2. Remove Duplicates

The Remove Duplicates function helps you identify and remove any duplicate values within a selected range in your worksheet.

Assuming duplicates aren’t intentional, removing them helps improve accuracy and consistency, and it’s an important function for increasing the trustworthiness of your data.

How to automate removing duplicates

Typically, you’ll have to use data validations within your worksheet to automatically remove duplicates, or turn to Power Automate to set custom macros.

See how to automate removing duplicates by pulling your data into Parabola here.

3. Transpose

The Transpose function is a tool that allows you to re-format data from a row structure into a column structure, or vice versa. It is the act of rotating an existing table.

Transposing or rotating a table helps you rearrange data in a way that better suits your visual or practical reporting needs. This lets you set up your data to be more easily turned into reports, graphs, or any other needed output.

How to automate Transpose

Automating the Transpose function directly in Excel will require a bit of code via macros, but you can do it completely without code by using flip tables in Parabola.

4. Extract Text

Extracting text from a worksheet generally refers to isolating specific portions of text from a larger dataset. This can be done a few different ways.

LEFT, RIGHT, and MID Excel functions allow you to extract values from the left, right, or middle of a text string (i.e. extract a prefix from a column of information) — for example, you may want to extract just the month from a date, or just the city from a location defined as “City, State.”

You can also simply search text, or use the Find and Replace feature to hack your way to text extraction by removing the part of the value you don’t need.

How to automate text extraction

Automating text extraction would require a macro or set of formulas to first find and identify the text you’re looking to call out, then replicate that text in another location in your worksheet.

You can use Parabola to easily extract text from a dataset to create new columns of data based on the extracted values. You can also use one of Parabola’s AI steps, Extract with AI, to extract whatever pieces of information you need from any data source, including PDFs.

5. Text to Columns

The Text to Columns function in Excel allows you to take values that are combined within a single column and separate them into multiple columns — in other words, you can split them based on specified parameters.

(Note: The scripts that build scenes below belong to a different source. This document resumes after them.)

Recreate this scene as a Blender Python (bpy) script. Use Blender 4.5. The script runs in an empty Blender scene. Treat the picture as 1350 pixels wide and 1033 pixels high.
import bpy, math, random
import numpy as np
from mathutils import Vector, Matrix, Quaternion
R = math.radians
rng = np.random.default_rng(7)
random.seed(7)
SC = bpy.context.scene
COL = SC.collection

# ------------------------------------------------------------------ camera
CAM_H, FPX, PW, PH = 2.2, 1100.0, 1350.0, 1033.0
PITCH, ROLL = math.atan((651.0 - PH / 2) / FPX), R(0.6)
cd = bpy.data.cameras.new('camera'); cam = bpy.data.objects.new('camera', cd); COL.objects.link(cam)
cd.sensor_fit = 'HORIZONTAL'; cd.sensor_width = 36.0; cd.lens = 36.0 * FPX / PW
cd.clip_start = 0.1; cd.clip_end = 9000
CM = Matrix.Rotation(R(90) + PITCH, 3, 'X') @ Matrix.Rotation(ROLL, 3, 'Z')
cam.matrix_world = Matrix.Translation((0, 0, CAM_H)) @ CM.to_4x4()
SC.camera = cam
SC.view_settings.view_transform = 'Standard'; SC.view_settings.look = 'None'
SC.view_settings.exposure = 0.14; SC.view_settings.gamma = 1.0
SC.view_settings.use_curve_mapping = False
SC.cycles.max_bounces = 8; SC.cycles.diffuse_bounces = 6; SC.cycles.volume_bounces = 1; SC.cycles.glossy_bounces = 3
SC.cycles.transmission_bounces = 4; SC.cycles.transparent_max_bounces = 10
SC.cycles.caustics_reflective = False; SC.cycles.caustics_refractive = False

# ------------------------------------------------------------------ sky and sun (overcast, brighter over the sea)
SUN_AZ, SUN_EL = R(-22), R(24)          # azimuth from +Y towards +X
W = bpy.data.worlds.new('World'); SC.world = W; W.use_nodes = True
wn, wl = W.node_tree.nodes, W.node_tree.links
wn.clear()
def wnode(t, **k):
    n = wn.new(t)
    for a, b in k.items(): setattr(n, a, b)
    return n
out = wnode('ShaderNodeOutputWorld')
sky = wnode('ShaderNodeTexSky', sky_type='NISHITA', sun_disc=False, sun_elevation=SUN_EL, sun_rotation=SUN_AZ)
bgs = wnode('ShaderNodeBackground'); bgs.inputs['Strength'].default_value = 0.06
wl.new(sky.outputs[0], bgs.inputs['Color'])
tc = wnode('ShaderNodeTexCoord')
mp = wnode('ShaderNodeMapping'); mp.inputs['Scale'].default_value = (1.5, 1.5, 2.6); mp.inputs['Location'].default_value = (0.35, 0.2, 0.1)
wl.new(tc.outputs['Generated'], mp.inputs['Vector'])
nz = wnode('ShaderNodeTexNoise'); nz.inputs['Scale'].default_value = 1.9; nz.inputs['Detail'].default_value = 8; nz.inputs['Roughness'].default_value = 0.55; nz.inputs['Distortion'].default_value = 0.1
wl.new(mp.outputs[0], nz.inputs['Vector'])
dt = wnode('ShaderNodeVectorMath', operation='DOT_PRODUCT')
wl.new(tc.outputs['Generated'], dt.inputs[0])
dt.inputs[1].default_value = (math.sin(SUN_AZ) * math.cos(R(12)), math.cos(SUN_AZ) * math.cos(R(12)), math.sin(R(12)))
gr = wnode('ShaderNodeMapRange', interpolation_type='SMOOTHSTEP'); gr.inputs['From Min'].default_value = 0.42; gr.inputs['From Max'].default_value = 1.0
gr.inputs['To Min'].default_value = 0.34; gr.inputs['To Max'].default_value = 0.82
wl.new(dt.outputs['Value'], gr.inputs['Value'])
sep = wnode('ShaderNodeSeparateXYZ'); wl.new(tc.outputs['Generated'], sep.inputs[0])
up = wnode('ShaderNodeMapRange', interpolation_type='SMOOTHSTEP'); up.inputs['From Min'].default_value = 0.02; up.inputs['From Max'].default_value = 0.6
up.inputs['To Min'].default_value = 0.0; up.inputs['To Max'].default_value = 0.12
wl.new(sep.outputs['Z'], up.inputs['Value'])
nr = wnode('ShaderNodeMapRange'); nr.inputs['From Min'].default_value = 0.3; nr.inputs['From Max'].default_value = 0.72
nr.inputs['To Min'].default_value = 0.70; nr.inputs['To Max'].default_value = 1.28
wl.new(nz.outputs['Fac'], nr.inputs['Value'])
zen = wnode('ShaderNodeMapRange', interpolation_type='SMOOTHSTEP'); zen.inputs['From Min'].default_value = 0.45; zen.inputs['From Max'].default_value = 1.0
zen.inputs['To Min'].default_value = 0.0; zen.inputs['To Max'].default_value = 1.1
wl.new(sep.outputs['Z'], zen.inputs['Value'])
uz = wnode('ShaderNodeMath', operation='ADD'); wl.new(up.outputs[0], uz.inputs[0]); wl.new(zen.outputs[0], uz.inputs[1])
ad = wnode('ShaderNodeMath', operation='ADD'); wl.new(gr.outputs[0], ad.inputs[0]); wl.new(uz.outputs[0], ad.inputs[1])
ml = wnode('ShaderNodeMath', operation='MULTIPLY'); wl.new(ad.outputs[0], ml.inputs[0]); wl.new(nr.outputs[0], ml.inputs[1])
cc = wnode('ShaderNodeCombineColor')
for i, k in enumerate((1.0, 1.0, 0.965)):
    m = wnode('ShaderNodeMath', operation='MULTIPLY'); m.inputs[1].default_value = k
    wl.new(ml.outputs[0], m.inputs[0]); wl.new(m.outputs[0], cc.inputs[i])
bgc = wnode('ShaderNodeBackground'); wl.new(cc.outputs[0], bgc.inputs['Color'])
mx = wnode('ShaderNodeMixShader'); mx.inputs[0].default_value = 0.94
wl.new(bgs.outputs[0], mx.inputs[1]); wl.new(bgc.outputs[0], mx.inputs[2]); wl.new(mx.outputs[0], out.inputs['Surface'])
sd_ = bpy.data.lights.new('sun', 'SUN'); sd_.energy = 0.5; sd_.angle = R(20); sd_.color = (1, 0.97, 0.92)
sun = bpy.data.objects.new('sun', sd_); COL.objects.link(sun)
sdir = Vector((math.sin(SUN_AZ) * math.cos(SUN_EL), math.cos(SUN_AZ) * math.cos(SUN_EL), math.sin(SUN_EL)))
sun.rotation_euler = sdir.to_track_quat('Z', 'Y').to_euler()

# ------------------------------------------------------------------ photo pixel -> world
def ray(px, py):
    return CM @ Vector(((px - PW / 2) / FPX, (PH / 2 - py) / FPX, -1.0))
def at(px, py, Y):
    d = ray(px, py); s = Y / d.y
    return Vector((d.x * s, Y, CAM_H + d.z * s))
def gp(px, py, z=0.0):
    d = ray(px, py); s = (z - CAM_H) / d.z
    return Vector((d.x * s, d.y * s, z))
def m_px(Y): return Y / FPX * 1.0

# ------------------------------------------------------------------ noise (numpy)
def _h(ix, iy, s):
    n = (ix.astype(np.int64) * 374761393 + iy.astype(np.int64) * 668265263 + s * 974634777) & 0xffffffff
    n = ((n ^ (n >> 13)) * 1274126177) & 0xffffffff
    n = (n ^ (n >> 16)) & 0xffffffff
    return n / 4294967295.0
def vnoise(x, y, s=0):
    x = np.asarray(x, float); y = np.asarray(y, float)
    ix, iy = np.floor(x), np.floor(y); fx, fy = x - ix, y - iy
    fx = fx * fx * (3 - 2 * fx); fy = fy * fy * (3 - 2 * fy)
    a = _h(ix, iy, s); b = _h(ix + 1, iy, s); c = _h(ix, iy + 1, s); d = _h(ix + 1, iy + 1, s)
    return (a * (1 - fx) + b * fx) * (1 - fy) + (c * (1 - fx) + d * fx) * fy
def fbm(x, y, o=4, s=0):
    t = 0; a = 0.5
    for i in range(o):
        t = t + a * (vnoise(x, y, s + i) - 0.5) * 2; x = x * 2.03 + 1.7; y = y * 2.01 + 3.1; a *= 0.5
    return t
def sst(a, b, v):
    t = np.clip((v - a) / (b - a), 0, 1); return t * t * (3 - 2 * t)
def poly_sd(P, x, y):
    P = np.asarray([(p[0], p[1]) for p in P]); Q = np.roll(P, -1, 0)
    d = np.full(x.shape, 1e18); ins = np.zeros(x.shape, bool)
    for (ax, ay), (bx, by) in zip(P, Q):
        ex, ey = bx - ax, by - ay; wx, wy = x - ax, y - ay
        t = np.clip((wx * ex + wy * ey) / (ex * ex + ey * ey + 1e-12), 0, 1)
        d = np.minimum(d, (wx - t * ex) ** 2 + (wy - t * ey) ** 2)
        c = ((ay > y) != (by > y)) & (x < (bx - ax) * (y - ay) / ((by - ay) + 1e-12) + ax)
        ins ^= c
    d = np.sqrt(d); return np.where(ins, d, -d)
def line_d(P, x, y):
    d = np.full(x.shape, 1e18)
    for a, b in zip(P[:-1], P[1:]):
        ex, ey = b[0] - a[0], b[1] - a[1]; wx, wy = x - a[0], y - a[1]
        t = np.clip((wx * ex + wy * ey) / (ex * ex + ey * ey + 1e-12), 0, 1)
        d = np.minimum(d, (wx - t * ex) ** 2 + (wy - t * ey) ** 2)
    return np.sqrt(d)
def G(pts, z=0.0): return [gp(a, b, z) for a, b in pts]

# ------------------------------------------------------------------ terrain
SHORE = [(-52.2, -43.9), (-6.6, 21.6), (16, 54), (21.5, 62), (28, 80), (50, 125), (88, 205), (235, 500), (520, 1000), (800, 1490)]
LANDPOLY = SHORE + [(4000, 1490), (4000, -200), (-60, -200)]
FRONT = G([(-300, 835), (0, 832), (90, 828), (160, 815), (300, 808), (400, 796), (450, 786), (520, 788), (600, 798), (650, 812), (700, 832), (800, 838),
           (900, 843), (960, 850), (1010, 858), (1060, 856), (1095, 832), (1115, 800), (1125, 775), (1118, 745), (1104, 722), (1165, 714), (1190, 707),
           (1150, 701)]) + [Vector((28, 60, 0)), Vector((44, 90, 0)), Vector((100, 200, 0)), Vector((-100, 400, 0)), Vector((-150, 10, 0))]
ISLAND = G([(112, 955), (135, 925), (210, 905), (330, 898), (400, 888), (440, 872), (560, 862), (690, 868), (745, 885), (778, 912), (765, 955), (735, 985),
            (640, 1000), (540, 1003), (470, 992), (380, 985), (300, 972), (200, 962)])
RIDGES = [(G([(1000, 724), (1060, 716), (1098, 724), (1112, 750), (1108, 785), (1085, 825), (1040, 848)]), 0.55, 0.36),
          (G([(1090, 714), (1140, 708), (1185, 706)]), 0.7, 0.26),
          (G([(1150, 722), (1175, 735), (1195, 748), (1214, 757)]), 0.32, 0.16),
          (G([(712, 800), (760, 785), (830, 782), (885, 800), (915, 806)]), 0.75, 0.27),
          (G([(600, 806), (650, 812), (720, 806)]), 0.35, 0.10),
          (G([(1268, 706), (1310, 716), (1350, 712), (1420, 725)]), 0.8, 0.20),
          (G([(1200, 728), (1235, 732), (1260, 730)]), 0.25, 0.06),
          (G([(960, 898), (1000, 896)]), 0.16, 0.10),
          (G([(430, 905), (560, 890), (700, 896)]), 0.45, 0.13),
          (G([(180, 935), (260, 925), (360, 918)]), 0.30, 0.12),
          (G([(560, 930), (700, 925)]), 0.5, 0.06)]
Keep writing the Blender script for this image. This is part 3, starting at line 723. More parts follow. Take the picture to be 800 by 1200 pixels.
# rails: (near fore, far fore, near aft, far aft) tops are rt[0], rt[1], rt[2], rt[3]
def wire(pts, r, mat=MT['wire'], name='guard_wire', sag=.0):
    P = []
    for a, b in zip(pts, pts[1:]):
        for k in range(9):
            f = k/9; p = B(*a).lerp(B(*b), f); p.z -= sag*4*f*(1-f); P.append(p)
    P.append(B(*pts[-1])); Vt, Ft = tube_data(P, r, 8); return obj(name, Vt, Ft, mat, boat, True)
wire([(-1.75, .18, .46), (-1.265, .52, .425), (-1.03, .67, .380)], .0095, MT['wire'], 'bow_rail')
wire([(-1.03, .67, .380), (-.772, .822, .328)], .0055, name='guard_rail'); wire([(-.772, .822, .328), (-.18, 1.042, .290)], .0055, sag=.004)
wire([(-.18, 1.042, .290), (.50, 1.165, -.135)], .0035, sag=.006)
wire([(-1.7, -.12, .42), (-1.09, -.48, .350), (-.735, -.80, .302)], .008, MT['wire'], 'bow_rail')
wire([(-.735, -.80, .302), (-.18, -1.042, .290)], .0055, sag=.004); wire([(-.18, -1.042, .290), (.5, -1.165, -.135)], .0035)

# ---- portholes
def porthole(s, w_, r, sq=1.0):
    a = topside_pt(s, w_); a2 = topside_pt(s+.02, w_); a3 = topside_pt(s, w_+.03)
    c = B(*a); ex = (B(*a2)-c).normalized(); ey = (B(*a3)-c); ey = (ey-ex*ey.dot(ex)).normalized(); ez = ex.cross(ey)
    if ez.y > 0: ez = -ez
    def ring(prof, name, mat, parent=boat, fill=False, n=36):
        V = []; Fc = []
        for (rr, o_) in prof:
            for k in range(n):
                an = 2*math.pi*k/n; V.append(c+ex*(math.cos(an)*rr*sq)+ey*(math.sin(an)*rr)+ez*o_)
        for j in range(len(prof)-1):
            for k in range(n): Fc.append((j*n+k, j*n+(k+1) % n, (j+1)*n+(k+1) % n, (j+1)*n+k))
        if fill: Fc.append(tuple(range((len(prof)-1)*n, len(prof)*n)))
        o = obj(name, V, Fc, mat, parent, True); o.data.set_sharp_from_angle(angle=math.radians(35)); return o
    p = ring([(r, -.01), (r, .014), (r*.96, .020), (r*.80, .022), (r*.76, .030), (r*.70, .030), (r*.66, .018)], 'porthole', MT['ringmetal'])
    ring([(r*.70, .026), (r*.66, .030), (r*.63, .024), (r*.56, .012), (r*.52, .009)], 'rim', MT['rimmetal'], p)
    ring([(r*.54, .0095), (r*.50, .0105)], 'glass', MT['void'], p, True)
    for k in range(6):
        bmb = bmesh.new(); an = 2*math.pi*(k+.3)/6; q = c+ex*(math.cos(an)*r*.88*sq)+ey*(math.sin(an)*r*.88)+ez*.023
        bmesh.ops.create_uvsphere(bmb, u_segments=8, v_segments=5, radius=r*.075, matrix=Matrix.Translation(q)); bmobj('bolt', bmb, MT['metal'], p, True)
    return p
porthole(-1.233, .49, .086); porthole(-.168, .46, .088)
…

This is most useful for segmenting and structuring your data to help improve accuracy and analysis by way of better organization.

How to automate “Text to Columns”

Again, to do this directly in Excel, you’ll need to use macros or VBA to set custom scripts to automate this function.

In Parabola, you can easily pull in data and split columns based on your custom set delimiters.

6. Consolidate

The Consolidate function in Excel allows you to consolidate data from different sources, whether that’s across columns, rows, or worksheets.

This function is powerful if you’re looking to summarize strings of data from any number of sources. You can centralize your information and insights for cleaner, better analysis.

How to automate consolidating data

Other than using the Consolidate function, Power Query, or a VLOOKUP, you’ll have to utilize custom scripts here as well in order to set up further automations to consolidate information from multiple sources.

Going beyond automating with Excel Macros

Recording Macros in Excel is one way to automate repeatable spreadsheet-based tasks, but you’re limited in what you can do with the data.

Anything you can automate by recording a Macro in Excel, you can do by dragging and dropping steps into a Parabola Flow. Think of Parabola steps as Excel functions — for any function you can perform in Excel, there’s a Parabola step that will allow you to complete the same task.

But in Parabola, you can pull data from multiple data sources of any kind, transform it any way you need, and send it wherever you want it to go, whether that’s an email, CSV, or a Parabola Table. You can also use Parabola’s AI steps to work with unstructured data, like PDFs, product reviews, bodies of emails, text messages, and more.